# Start of EXERCISE INPUT
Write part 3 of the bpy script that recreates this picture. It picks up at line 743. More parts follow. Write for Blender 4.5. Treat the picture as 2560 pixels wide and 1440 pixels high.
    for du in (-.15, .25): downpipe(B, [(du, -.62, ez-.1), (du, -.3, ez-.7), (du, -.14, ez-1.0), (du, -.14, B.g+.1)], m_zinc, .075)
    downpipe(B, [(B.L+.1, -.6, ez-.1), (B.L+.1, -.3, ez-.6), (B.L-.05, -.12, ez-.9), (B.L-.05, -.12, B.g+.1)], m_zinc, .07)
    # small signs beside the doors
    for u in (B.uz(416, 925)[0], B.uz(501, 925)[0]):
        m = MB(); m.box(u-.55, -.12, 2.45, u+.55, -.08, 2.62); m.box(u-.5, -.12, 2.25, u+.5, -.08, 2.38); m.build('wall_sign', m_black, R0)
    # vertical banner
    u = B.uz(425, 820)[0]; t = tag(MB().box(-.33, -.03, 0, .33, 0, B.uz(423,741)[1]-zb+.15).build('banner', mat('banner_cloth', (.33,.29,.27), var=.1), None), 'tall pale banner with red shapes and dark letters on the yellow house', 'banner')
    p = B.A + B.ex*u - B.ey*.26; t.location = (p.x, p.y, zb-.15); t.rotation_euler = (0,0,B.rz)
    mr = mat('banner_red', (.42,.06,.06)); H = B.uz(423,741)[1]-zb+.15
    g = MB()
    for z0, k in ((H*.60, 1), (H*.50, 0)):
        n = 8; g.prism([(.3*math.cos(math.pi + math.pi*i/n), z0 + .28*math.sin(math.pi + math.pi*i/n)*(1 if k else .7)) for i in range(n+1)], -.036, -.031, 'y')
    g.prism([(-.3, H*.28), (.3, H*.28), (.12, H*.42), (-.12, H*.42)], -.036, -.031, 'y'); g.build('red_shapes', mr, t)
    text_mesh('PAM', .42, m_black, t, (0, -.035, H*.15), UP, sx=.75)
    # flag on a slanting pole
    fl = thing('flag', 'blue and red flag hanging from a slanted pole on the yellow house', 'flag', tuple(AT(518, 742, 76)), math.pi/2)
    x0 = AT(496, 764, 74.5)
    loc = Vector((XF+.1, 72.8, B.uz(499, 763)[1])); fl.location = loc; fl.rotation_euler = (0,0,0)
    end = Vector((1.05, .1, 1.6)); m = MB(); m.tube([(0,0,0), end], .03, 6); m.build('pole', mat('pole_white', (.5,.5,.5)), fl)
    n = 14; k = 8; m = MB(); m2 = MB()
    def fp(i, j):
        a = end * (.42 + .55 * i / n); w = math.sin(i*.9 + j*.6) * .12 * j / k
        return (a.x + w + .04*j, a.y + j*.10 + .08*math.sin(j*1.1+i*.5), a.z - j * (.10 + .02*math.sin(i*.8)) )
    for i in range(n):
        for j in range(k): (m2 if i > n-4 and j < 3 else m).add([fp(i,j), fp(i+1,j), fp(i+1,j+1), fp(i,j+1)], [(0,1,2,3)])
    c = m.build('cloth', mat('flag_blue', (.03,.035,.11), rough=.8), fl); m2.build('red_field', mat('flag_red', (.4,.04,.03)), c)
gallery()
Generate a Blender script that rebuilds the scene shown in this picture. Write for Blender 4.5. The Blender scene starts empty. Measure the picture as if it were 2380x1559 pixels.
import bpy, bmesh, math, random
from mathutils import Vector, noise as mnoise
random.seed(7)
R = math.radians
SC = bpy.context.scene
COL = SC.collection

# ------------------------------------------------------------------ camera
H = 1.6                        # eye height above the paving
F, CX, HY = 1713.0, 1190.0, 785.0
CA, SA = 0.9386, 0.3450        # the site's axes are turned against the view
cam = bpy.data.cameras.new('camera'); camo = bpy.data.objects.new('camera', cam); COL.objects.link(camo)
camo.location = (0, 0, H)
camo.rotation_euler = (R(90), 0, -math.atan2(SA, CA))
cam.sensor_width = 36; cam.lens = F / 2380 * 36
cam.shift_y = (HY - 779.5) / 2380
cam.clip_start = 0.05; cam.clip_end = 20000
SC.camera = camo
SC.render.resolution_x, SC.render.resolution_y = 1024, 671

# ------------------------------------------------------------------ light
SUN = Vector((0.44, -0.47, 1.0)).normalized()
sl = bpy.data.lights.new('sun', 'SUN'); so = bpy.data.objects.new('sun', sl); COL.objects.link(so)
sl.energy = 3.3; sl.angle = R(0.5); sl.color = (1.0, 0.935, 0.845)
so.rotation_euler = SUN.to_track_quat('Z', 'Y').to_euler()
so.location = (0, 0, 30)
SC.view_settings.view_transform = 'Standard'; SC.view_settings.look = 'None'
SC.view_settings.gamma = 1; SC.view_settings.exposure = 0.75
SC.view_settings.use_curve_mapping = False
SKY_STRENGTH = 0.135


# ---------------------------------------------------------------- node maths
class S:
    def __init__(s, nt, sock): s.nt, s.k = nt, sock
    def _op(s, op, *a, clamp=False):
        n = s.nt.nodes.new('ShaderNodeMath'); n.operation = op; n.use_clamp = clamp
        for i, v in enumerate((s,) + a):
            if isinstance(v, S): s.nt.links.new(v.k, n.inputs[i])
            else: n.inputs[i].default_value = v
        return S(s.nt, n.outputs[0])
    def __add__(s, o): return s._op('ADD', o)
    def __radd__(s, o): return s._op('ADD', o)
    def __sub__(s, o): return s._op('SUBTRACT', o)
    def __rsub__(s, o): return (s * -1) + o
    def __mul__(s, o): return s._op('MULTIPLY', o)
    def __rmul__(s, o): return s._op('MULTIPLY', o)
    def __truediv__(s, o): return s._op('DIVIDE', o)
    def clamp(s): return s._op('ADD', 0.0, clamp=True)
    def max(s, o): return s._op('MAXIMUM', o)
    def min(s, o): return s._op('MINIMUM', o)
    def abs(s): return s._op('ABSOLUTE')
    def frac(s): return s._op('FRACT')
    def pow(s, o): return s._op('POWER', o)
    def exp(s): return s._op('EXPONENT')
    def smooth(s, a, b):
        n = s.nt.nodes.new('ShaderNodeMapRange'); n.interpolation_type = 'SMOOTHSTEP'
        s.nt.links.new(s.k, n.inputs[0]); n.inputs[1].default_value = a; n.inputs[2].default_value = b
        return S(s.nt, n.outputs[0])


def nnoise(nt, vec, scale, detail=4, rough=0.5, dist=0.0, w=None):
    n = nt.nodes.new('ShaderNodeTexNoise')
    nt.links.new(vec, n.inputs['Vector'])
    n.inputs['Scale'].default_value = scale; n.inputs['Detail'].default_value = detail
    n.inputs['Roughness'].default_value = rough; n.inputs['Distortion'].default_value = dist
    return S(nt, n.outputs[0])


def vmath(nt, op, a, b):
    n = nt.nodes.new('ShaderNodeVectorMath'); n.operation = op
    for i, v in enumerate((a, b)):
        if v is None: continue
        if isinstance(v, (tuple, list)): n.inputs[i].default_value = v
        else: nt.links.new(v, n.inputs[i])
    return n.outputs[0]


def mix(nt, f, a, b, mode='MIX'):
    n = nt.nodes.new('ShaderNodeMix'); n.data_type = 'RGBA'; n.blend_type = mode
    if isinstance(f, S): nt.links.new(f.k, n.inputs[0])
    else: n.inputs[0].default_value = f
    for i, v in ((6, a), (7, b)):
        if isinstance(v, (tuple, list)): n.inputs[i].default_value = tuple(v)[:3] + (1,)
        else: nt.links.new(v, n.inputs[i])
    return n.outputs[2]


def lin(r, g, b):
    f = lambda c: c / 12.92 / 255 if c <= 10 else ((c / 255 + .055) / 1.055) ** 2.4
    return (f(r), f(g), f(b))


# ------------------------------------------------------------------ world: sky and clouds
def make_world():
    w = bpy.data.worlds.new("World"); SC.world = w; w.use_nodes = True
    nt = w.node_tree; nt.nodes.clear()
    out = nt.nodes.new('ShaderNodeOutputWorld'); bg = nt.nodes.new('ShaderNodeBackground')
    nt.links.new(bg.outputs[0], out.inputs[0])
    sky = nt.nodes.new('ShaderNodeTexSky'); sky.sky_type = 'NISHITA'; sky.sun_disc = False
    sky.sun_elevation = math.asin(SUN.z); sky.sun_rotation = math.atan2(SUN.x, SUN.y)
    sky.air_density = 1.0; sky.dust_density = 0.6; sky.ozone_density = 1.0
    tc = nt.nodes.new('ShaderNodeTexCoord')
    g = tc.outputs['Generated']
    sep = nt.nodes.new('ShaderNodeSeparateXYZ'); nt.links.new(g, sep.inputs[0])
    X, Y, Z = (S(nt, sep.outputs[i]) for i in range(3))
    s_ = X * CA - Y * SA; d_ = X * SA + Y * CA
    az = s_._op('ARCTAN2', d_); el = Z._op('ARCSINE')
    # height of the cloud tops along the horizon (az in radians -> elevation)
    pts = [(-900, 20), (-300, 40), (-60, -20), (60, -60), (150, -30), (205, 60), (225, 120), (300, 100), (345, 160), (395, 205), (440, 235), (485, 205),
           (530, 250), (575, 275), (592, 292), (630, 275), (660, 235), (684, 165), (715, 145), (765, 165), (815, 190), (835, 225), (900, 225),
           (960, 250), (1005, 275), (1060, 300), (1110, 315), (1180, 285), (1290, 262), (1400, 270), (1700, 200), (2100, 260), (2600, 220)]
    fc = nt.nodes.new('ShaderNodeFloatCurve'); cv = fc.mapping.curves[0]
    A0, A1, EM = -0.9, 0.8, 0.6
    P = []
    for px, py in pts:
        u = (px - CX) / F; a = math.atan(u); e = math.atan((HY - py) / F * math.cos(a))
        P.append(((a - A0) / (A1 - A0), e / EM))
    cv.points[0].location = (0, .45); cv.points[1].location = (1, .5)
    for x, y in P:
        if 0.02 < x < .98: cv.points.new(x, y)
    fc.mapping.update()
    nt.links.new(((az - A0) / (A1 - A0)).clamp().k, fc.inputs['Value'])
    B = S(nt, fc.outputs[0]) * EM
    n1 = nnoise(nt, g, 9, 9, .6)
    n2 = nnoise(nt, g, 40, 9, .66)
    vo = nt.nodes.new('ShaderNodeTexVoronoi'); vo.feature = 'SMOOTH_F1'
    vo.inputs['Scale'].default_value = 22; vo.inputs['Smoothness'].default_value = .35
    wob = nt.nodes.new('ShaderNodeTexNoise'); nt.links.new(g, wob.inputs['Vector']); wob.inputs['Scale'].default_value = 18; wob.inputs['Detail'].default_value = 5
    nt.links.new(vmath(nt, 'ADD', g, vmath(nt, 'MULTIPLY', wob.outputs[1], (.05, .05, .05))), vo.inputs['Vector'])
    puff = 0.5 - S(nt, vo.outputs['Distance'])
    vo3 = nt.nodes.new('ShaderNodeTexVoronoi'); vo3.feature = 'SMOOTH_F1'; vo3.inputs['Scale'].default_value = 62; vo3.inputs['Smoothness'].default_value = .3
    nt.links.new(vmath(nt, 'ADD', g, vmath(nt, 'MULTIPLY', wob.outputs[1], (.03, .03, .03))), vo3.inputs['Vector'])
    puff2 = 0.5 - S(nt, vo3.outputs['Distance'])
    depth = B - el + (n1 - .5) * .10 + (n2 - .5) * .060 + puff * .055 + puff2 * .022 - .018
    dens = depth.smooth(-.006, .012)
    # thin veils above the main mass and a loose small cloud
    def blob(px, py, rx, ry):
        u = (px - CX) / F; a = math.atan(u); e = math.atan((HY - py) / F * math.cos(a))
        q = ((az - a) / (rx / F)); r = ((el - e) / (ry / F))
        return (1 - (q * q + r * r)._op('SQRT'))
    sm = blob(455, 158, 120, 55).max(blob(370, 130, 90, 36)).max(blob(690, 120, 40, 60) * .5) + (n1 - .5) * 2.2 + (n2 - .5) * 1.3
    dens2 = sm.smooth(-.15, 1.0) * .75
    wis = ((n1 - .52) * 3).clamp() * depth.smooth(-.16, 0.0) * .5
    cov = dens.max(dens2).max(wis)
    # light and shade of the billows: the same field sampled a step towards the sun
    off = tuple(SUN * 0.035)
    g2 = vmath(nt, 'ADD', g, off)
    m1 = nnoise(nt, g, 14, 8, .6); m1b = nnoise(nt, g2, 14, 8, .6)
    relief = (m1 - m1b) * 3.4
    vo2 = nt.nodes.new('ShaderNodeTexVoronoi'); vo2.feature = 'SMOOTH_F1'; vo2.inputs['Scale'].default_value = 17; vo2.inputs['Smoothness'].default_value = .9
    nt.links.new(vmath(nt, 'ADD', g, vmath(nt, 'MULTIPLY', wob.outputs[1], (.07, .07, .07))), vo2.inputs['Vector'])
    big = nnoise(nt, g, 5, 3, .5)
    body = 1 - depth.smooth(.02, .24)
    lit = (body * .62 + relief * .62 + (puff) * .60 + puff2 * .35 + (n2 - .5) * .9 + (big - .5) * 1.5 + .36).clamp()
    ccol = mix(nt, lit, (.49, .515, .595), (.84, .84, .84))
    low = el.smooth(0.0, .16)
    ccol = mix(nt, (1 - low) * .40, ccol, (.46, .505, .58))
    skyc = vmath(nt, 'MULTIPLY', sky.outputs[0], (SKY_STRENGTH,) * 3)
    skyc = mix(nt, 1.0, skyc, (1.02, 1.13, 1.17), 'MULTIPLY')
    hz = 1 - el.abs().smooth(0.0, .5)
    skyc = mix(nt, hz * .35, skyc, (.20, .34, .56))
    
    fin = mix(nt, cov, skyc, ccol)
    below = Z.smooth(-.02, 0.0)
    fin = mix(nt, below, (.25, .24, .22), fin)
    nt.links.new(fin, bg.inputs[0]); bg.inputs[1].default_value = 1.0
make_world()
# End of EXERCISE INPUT
EXERCISE TASK
Only the lines from the one holding "Generate a Blender" through the one holding "SC.render.resolution_x, SC.render.resolution_y = 1024, 671" are wanted; retype them exactly.

RESULT
Generate a Blender script that rebuilds the scene shown in this picture. Write for Blender 4.5. The Blender scene starts empty. Measure the picture as if it were 2380x1559 pixels.
import bpy, bmesh, math, random
from mathutils import Vector, noise as mnoise
random.seed(7)
R = math.radians
SC = bpy.context.scene
COL = SC.collection

# ------------------------------------------------------------------ camera
H = 1.6                        # eye height above the paving
F, CX, HY = 1713.0, 1190.0, 785.0
CA, SA = 0.9386, 0.3450        # the site's axes are turned against the view
cam = bpy.data.cameras.new('camera'); camo = bpy.data.objects.new('camera', cam); COL.objects.link(camo)
camo.location = (0, 0, H)
camo.rotation_euler = (R(90), 0, -math.atan2(SA, CA))
cam.sensor_width = 36; cam.lens = F / 2380 * 36
cam.shift_y = (HY - 779.5) / 2380
cam.clip_start = 0.05; cam.clip_end = 20000
SC.camera = camo
SC.render.resolution_x, SC.render.resolution_y = 1024, 671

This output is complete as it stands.